Ive been a week trying different settings. I just cant get a decent print from my HP laserjet. I dont think the printer is the issue, since both printers are outputting the same bad pictures.
@bobbeev68944634 As @D Fosse has suggested try find a profile for your media and printer, if not you should try "printer manages color" in Photoshop and be sure to select the right media in "printer settings"
Wide Gamut RGB is definitely not a printer profile - you'll get awful results telling Photoshop that this is the ICC profile of your printer & media
I hope this helps neil barstow, colourmanagement net - adobe forum volunteer - co-author: 'getting colour right' google me "neil barstow colourmanagement" for lots of free articles on colour management Help others by clicking "Correct Answer" if the question is answered. Found the answer elsewhere? Share it here. "Upvote" is for useful posts.
I should have mentioned that the wide gamut was just an experiment. I had no HP printer profile to go to. So I reinstalled the printer and now see that option. Now nothing will print out. It keeps showing error in the Q but not on the printer. What did I do wrong?
Hold the spacebar when you click "Print". This deletes all print metadata stored in the file, and should give you a fresh start with that file.
Generally, whenever icc profiles are involved, there's no room for experimenting. You need to use the correct profile.
Icc profiles don't actually do anything, they are just maps describing how any given color space behaves, whether it's a synthetic color space like sRGB or Adobe RGB, or a physical device color space like a monitor or printer. It's then down to the application (Photoshop) to recalculate - remap - the numbers in the file according to this profile.
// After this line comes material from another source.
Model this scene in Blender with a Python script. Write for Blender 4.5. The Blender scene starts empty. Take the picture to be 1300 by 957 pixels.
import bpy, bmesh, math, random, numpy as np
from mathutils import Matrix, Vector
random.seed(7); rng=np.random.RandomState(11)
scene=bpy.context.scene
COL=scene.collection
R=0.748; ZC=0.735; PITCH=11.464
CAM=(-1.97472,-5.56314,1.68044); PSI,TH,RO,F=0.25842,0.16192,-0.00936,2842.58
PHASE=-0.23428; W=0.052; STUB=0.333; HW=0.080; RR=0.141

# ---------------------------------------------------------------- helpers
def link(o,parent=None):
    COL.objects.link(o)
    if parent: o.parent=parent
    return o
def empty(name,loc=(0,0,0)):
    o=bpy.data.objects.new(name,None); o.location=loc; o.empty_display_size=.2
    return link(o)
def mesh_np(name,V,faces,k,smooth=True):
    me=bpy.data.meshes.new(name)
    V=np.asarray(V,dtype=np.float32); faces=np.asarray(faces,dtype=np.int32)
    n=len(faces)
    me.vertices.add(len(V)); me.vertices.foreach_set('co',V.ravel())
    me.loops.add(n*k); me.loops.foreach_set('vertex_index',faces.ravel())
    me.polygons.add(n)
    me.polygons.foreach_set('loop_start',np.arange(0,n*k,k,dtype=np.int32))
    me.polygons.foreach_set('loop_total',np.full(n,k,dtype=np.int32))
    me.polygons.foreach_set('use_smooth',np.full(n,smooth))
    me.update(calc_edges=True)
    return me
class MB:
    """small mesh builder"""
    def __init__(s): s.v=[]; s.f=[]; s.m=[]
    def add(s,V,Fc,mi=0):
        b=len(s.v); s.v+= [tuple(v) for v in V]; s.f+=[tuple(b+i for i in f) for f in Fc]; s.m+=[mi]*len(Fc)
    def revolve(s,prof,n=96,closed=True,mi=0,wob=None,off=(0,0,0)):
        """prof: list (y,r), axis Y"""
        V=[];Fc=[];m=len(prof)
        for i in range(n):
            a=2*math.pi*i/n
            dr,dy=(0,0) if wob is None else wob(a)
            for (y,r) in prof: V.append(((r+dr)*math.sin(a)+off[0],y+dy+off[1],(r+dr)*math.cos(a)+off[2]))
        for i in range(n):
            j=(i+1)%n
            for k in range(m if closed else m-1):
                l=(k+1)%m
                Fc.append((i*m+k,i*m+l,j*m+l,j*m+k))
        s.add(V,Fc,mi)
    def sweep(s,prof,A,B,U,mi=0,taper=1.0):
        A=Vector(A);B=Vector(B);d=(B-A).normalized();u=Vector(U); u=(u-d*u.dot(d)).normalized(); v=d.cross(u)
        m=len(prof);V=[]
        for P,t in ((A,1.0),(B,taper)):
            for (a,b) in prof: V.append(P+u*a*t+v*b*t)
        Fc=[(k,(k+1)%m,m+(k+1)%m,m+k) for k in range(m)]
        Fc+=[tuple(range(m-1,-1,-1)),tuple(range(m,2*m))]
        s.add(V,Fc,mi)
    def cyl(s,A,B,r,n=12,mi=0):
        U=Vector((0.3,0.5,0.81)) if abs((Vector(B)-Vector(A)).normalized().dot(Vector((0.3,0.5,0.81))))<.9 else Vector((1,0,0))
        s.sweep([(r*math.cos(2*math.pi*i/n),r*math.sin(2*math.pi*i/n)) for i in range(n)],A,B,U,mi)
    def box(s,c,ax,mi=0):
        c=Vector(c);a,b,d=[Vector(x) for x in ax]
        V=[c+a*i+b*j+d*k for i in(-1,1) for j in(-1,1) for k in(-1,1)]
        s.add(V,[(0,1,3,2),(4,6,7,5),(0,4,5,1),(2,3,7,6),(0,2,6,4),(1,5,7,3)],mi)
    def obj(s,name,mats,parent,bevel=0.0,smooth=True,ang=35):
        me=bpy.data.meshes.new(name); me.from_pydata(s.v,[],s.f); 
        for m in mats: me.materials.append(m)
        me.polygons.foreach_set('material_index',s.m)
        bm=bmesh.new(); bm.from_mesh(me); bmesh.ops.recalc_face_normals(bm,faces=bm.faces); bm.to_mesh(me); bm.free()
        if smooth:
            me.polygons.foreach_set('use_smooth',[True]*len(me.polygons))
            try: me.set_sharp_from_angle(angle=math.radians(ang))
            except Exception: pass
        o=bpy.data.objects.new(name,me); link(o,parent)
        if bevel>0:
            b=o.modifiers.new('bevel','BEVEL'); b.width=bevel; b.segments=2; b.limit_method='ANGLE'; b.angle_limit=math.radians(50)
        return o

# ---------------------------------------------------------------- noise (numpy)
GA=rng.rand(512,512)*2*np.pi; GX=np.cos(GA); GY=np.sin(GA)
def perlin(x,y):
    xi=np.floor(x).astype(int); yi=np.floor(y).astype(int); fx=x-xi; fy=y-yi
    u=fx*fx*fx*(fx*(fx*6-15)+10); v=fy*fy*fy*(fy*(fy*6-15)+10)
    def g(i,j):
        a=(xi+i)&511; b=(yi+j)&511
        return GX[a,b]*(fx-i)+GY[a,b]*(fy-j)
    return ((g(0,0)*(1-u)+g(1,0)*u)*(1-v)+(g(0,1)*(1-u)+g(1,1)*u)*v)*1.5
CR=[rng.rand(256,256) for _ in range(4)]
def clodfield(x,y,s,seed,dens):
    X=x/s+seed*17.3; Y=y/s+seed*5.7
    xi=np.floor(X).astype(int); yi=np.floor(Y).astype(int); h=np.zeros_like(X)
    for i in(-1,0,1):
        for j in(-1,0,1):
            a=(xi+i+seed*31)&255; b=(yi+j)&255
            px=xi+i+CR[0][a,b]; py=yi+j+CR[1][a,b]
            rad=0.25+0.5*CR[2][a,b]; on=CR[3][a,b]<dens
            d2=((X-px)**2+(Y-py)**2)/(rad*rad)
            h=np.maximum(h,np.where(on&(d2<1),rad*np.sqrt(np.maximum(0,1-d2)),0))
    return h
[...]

In other words, the map has to correspond to the actual terrain.
Wide Gamut RGB is not a printer profile. It is guaranteed to produce very wrong results.
Until you can find the correct profile for your printer/paper/ink - it should normally be installed with the printer driver, if the printer model supports icc profiles at all - use "Printer Manages Color" instead of "Photoshop Manages Color".
You still have to choose the right media type (paper) in the printer driver.